--- Directive ---
Report only how many lines hold the word "part".

§

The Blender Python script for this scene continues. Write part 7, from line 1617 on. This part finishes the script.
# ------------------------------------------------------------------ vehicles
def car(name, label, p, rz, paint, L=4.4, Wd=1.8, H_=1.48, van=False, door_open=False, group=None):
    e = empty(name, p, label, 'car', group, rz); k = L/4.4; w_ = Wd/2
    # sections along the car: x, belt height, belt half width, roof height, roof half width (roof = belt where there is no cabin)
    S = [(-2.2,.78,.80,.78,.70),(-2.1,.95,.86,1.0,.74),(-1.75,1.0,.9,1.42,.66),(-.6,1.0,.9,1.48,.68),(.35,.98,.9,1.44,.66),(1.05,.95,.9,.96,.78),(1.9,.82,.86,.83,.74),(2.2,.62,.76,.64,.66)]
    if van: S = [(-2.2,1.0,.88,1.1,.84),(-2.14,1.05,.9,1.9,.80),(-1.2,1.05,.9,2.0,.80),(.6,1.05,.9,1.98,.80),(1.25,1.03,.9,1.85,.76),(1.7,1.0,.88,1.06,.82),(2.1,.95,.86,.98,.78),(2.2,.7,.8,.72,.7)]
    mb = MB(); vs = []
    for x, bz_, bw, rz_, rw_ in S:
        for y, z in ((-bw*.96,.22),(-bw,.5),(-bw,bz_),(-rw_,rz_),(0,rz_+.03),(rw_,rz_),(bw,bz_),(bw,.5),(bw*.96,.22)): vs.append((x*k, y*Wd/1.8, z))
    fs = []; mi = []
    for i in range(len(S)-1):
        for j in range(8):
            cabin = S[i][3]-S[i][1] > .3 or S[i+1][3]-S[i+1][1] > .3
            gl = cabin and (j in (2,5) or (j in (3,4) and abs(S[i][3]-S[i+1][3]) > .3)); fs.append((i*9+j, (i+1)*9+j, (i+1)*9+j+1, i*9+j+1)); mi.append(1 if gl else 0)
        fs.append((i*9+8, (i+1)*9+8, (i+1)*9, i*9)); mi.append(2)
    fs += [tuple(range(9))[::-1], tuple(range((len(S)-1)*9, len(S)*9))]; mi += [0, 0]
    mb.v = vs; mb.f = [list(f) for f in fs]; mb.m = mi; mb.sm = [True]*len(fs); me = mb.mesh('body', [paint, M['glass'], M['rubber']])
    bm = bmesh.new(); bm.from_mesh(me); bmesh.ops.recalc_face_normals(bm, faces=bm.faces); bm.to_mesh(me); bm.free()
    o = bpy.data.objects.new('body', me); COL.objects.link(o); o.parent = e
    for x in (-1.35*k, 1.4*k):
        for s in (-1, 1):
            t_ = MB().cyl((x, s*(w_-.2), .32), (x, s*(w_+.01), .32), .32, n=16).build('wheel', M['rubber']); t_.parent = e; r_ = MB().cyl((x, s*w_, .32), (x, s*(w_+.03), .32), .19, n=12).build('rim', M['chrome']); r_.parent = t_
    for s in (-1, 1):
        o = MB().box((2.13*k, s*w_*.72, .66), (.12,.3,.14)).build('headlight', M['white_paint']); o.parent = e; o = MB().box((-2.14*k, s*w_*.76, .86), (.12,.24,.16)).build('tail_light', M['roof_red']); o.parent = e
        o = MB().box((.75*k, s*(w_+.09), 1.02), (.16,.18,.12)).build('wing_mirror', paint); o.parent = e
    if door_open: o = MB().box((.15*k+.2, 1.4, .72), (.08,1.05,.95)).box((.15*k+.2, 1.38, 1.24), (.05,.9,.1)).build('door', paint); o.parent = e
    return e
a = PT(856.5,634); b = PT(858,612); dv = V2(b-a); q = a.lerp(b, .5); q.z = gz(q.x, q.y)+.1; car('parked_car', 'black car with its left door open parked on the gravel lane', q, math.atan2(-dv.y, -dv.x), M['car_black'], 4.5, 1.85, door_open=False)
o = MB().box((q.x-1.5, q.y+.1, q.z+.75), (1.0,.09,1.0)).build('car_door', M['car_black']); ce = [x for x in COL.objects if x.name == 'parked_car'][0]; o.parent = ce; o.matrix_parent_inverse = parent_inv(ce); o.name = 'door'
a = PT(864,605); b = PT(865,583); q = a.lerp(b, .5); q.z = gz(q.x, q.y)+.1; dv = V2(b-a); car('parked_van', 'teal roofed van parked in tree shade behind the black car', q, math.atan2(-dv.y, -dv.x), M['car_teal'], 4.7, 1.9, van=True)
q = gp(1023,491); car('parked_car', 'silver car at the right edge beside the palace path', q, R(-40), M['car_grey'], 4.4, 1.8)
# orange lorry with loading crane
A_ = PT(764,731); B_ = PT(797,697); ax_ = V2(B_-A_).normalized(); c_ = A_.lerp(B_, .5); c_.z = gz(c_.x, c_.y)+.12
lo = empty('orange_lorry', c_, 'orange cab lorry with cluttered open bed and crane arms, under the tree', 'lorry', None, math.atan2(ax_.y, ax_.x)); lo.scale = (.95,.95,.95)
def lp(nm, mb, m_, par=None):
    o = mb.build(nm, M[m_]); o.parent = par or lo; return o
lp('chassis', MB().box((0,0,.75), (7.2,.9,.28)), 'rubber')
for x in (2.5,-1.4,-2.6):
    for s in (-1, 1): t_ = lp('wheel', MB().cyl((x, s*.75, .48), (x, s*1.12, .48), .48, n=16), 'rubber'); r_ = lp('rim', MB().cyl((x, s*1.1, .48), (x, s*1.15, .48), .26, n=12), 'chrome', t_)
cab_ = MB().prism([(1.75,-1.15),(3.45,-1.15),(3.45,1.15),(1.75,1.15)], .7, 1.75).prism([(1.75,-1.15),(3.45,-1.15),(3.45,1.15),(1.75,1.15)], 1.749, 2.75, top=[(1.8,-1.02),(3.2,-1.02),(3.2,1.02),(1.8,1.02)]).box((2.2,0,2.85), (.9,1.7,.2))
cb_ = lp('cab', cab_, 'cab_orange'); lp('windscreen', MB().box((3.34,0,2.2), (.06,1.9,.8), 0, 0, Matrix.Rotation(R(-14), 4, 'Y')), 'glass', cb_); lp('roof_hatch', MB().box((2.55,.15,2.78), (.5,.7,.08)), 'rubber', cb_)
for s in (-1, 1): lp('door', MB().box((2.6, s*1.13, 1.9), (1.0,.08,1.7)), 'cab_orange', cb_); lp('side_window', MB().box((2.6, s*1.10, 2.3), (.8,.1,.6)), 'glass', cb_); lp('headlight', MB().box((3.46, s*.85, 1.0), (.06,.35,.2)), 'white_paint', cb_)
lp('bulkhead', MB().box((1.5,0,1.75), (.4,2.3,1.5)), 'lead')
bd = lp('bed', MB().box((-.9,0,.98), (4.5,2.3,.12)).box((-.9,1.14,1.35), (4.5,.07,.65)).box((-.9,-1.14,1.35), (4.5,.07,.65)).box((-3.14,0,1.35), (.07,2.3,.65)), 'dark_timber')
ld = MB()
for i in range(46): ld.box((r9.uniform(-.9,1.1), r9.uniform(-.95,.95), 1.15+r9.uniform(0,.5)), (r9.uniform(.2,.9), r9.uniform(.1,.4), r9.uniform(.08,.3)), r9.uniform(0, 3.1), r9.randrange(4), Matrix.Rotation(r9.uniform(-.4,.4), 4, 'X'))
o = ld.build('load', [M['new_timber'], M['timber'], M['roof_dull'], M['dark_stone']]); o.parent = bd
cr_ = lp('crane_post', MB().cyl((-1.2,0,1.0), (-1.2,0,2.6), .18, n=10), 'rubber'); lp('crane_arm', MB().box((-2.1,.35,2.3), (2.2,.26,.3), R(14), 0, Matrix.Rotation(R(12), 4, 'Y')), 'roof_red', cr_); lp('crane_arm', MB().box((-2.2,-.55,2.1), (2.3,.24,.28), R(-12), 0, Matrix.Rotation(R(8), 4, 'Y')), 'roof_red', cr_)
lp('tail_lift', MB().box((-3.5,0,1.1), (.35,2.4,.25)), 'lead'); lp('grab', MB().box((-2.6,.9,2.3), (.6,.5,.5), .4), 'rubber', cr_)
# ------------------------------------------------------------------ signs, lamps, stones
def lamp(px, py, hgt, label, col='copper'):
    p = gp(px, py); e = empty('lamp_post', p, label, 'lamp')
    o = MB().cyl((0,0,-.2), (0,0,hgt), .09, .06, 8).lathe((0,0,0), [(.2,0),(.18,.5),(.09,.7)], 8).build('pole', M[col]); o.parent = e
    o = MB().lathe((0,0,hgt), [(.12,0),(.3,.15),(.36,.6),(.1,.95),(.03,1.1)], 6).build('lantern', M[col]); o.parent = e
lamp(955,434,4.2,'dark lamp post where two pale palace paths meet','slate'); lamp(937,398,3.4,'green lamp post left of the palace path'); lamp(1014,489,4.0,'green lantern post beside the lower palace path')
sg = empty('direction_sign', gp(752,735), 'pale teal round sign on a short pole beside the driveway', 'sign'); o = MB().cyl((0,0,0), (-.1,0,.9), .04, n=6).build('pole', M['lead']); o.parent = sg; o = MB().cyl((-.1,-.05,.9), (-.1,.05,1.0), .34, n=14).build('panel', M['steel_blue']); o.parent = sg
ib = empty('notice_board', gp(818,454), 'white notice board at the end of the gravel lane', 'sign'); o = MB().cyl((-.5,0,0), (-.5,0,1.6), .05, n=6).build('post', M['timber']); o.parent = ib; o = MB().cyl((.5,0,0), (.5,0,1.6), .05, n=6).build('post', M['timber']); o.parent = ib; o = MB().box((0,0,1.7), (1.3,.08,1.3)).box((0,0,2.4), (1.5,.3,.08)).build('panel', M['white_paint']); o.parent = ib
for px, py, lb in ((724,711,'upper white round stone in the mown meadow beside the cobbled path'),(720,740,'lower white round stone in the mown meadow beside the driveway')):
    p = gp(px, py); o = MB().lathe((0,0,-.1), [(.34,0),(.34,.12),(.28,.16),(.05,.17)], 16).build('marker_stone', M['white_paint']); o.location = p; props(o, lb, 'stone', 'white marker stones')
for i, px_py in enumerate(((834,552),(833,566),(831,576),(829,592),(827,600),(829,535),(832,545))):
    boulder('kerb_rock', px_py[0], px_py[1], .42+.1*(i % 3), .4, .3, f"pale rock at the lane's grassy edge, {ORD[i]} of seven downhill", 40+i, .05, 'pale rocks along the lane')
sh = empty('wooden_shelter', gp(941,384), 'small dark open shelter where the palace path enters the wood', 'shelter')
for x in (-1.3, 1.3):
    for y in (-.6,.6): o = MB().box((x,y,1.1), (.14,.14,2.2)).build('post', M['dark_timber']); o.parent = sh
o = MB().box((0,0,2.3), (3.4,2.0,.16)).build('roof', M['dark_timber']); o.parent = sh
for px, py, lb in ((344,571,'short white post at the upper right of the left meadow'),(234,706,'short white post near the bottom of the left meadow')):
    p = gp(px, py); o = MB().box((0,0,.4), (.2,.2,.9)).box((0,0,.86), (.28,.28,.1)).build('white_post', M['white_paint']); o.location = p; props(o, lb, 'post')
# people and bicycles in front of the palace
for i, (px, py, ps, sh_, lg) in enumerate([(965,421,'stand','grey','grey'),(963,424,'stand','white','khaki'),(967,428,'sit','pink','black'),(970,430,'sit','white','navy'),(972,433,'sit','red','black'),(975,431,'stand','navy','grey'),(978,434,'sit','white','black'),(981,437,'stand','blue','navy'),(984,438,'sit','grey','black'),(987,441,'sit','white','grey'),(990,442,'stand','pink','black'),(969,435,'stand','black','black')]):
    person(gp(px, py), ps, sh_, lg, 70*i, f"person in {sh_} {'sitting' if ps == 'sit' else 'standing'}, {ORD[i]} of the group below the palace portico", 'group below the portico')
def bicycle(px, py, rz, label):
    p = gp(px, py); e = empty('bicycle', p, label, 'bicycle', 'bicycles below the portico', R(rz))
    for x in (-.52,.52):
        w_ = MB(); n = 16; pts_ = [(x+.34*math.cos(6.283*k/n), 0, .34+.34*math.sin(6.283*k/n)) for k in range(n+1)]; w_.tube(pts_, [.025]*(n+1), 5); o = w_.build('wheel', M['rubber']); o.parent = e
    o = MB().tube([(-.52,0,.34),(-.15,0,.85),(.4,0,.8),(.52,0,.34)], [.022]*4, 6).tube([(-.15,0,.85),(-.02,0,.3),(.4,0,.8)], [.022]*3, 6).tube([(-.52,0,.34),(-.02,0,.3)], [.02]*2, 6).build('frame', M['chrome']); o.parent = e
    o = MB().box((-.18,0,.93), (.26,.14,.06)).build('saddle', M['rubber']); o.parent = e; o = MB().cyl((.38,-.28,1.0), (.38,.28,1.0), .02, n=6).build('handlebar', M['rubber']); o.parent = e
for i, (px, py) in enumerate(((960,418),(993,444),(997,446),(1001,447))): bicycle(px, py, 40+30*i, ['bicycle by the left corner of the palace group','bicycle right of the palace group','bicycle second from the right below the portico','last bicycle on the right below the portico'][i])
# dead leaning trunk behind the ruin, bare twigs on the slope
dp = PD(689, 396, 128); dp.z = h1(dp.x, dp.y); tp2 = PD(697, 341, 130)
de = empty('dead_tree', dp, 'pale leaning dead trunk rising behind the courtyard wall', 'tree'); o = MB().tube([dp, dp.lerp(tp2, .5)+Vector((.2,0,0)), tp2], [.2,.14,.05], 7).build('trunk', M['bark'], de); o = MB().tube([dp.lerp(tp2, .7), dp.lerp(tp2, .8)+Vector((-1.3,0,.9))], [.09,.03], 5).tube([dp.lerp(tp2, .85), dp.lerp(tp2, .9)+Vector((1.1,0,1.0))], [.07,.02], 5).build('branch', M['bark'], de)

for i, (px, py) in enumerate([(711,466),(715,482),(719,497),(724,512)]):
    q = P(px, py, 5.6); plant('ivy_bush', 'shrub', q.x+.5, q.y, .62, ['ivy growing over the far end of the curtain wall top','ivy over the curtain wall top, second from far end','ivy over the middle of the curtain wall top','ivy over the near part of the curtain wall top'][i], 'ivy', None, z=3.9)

§

--- Full output ---
2